Choosing a Septic Tank Material for an Ocala Property
Picking a septic tank is not just about gallons. The material you set in the ground decides how the tank handles the water table, the access on your lot, and the decades it will sit there untouched. Across Ocala we set concrete, polyethylene, and fiberglass tanks, and the right call changes from one parcel to the next. Here is how we think it through on a site walk.
Concrete Is the Ocala Workhorse
A watertight concrete tank is the most common choice around Marion County, and for good reason. It is heavy, which keeps it seated even when the water table rises, and a modern tank with gasketed riser lids and a sealed joint stays watertight for decades. The tradeoff is weight, so the site needs access for a truck and boom to set it. On a typical build near 34474 with room to work, concrete is usually the default.

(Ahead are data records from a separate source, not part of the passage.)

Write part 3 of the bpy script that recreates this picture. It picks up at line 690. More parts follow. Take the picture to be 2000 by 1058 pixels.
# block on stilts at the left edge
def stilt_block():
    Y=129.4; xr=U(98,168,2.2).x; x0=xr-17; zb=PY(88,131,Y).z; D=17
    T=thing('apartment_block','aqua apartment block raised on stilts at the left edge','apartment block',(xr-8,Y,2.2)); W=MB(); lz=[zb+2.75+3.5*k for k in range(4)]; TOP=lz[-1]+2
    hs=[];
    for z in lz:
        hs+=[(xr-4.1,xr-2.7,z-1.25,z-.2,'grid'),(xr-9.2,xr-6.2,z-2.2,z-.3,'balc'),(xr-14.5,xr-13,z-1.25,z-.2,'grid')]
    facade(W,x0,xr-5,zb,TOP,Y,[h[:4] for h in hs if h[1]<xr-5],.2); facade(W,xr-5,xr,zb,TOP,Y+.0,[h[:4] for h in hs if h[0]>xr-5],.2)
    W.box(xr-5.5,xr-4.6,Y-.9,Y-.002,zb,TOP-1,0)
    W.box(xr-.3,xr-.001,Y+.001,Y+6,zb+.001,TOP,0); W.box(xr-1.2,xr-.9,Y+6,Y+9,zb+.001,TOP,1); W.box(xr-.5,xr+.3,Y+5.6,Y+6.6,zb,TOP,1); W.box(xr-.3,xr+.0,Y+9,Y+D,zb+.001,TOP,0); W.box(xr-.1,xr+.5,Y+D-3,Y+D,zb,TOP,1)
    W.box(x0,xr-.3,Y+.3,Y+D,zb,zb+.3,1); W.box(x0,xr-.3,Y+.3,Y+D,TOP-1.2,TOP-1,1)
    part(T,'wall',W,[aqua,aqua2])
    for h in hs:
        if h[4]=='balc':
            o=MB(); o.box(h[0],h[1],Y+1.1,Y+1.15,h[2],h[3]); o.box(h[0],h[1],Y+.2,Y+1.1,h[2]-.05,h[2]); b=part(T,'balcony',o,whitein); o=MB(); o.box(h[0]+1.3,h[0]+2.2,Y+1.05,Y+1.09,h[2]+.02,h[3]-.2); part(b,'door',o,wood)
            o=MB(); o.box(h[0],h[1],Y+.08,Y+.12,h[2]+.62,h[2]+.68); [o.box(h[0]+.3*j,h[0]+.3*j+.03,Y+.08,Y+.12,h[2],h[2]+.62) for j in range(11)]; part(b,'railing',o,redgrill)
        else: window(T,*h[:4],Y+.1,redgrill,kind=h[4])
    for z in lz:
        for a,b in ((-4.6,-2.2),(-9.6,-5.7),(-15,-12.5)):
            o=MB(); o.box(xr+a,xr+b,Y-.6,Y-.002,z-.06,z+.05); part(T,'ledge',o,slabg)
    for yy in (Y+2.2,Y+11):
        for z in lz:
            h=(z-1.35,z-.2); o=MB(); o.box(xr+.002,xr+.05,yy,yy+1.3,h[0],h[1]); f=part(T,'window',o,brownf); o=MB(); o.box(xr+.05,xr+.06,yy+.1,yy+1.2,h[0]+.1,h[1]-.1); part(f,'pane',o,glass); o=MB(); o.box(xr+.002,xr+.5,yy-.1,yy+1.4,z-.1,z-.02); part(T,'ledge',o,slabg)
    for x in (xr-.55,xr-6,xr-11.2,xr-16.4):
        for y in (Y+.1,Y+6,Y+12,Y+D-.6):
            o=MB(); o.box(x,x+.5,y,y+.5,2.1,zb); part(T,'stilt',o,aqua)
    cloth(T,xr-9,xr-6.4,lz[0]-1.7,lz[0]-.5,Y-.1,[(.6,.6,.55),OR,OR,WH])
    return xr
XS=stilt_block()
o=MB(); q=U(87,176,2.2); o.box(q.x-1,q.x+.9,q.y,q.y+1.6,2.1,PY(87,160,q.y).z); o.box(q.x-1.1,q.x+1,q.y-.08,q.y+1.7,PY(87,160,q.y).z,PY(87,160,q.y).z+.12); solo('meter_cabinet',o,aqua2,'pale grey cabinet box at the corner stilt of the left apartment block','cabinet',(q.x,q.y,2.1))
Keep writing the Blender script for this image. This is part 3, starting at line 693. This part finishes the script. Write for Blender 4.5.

When Polyethylene or Fiberglass Wins
Lighter tanks earn their place on tight lots and high water table sites. Polyethylene (HDPE) and fiberglass tanks are rust proof and far easier to maneuver into a cramped backyard where a concrete tank cannot be craned in. The catch is buoyancy. A light tank in wet ground can float if it is not anchored, so we ballast and secure it properly. For the right site, though, the lighter material saves both access headaches and money.
Match the Tank to the System
The tank is one piece of a larger design. If your soil test points toward an aerobic treatment system, the tank works with an aerator and pump rather than plain gravity, and the material choice follows the whole system layout. That is why we never quote a tank in isolation. We size it by bedroom count, confirm the perc rate, and only then recommend the material.
Size It by Bedrooms, Not Guesswork
Whatever the material, the volume follows the house. A three bedroom home usually calls for a 1,000 to 1,250 gallon tank, and a four bedroom build steps up to 1,500 gallons. Undersizing to save a few dollars shortens the pumping interval and stresses the drainfield, so we spec the real number the home needs.
Plan the Access Before the Dig
The last thing to settle is how the tank actually gets to the hole. We walk the route for the truck, check overhead lines, and pick the material partly on what the lot can physically take. A little planning here prevents a lot of trouble on install day.